Best way to diversify with silver in a portfolio
Silver provides a related yet distinct exposure: it is both a precious metal and an industrial metal. To diversify with silver: consider silver-mining stocks or silver ETFs; assess how it correlates with gold and your broader portfolio; keep allocation moderate since silver can be more volatile. Pairing gold and silver may add another dimension of diversification.
Should I invest $1,000 Right now in Gold Stocks and What Will It Look Like?
If you invest $1,000 today in a basket of gold stocks or a gold-stock oriented ETF, here’s a simplified illustration:
- Suppose gold rises by 20% over the next year and miners, benefiting from operational leverage, rise by 30%.
- A $1,000 investment grows to $1,300 (assuming no fees/dividends).
- If instead gold stagnates or falls 10%, miners might fall 15-20% due to the leveraged effect, and you’d end up around $800-$850.
This underlines both the opportunity and risk. A prudent approach: allocate only a portion of your portfolio (e.g., 5-10%) to gold stocks, have a longer time horizon (3-5 years or more), and monitor costs, valuations, the macro backdrop, and company fundamentals.
Common Questions About Gold Stocks
Do gold stocks pay dividends?
Yes—many established gold companies (especially large-caps or royalty/streaming firms) distribute dividends or execute buy-backs.

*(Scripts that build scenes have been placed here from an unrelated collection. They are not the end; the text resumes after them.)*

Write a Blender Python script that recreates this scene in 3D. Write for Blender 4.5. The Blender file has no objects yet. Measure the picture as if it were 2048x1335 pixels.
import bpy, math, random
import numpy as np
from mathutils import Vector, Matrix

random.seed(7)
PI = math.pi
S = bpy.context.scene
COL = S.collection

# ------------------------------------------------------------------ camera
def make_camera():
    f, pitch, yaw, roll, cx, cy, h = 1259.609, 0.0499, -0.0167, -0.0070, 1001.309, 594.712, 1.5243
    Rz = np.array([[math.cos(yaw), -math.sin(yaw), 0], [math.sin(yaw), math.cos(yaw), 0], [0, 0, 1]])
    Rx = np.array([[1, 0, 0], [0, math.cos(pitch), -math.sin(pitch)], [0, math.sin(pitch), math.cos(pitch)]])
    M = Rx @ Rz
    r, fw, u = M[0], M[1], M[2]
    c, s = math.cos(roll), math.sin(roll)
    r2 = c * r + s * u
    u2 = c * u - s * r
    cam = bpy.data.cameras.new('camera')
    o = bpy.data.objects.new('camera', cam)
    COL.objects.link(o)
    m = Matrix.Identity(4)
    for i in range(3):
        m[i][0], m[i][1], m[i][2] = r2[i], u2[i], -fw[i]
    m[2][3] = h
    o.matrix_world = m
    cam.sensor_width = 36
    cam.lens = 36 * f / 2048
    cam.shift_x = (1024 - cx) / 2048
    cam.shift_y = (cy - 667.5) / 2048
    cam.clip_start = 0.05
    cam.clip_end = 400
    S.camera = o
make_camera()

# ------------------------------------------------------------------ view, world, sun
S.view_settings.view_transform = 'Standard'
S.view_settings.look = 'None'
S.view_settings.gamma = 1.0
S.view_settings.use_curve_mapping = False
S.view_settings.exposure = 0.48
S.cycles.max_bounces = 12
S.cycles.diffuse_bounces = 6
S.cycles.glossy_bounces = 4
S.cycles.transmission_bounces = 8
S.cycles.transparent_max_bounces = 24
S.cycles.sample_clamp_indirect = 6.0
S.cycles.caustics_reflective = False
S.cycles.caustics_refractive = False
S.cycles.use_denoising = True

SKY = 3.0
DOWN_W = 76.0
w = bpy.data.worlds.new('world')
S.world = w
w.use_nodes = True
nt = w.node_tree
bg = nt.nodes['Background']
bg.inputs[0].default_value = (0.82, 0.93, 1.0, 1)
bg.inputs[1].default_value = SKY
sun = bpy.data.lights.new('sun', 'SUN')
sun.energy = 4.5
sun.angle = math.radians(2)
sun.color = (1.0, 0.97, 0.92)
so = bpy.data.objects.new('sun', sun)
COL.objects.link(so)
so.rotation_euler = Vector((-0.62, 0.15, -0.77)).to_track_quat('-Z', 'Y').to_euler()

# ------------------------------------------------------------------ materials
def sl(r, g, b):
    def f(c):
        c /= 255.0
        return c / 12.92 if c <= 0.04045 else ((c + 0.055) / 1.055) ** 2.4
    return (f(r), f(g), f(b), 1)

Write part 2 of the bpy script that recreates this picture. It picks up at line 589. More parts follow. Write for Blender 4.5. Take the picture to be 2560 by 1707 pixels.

However, payout levels depend on production, gold price, costs, and company capital allocation decisions.
What stocks are backed by gold?
While no stock is “backed” by gold in the same way that a bullion bar is backed, many mining companies’ profitability is tied directly to the gold price. Royalty or streaming companies may also offer quasi-“gold exposure” via agreements to buy gold production at fixed prices.
Is Warren Buffett buying gold?
Historically, Buffett has expressed skepticism toward gold as a productive investment and has favoured businesses generating cash flow rather than commodities per se. There’s no major reported shift recently indicating he’s investing heavily in gold or gold stocks. (As always, check the latest filings for updates.)